SHORT PROBLEM
What is the number of lines holding the word "pixels"? Write that number and nothing else.
=====
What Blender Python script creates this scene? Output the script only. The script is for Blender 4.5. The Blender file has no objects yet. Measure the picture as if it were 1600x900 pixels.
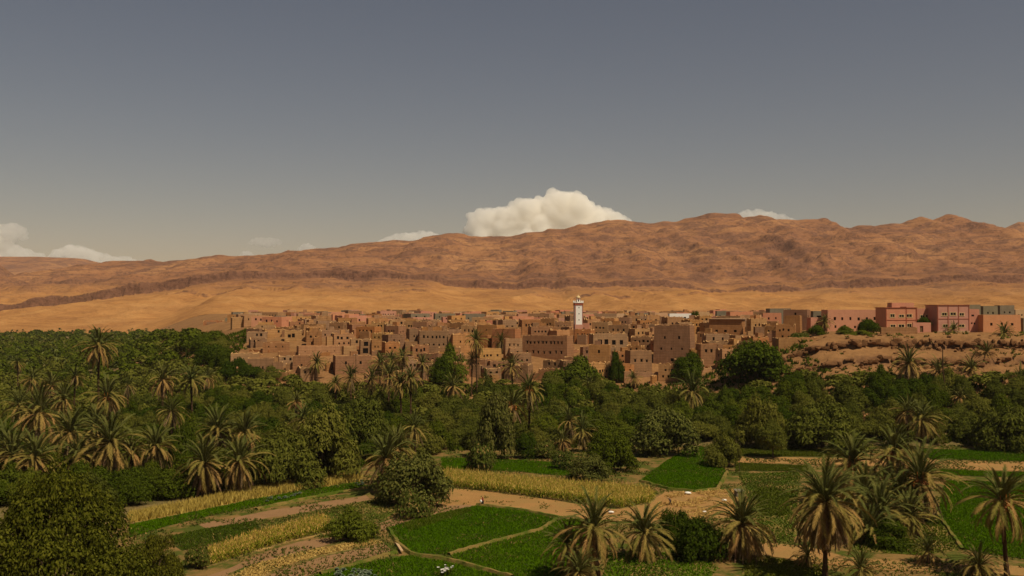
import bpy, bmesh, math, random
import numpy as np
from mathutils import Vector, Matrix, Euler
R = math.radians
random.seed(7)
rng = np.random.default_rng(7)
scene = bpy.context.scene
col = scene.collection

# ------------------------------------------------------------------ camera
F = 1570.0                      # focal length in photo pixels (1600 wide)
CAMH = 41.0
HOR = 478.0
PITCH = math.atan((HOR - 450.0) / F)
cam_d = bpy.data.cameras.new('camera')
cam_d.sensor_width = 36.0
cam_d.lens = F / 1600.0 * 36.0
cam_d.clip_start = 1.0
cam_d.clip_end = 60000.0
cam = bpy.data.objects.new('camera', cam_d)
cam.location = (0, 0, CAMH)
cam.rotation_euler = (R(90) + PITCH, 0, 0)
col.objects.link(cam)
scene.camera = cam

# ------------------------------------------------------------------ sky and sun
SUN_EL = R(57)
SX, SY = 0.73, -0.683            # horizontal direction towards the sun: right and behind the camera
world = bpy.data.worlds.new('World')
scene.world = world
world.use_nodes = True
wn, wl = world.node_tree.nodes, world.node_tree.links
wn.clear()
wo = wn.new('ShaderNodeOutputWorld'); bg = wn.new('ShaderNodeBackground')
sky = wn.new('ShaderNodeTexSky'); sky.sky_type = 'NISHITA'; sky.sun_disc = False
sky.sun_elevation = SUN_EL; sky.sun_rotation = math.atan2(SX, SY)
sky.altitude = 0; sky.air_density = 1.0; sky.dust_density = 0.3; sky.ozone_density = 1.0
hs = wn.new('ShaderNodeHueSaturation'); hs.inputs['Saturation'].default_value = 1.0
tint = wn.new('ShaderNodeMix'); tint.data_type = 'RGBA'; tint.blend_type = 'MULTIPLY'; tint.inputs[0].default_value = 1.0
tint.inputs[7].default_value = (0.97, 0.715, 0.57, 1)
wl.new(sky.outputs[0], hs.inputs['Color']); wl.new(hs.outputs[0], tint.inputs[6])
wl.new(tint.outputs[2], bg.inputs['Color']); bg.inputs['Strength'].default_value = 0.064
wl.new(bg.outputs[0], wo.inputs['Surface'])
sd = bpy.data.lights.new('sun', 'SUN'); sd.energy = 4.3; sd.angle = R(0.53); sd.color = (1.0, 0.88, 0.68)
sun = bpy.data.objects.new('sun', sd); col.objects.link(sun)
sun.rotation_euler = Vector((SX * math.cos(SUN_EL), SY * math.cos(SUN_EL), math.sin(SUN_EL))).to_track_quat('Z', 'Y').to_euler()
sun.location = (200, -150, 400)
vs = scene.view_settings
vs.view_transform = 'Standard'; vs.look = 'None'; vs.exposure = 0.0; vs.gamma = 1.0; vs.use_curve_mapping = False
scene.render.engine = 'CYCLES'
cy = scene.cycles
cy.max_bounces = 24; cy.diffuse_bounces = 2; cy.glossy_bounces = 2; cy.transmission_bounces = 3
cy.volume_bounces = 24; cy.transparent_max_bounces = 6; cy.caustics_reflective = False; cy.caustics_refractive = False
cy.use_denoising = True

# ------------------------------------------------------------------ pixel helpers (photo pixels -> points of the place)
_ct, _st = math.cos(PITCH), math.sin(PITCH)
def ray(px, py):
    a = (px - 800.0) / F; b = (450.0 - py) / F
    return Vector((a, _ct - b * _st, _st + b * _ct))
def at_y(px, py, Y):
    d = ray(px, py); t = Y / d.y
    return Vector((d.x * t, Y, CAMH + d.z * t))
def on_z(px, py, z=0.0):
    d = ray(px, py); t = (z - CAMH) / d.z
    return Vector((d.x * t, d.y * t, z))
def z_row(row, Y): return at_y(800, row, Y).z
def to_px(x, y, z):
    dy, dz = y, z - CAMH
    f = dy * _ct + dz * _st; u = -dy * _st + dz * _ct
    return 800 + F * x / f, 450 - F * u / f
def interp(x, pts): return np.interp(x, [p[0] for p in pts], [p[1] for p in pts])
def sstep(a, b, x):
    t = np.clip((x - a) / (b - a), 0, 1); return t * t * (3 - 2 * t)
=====
THE SOLUTION
3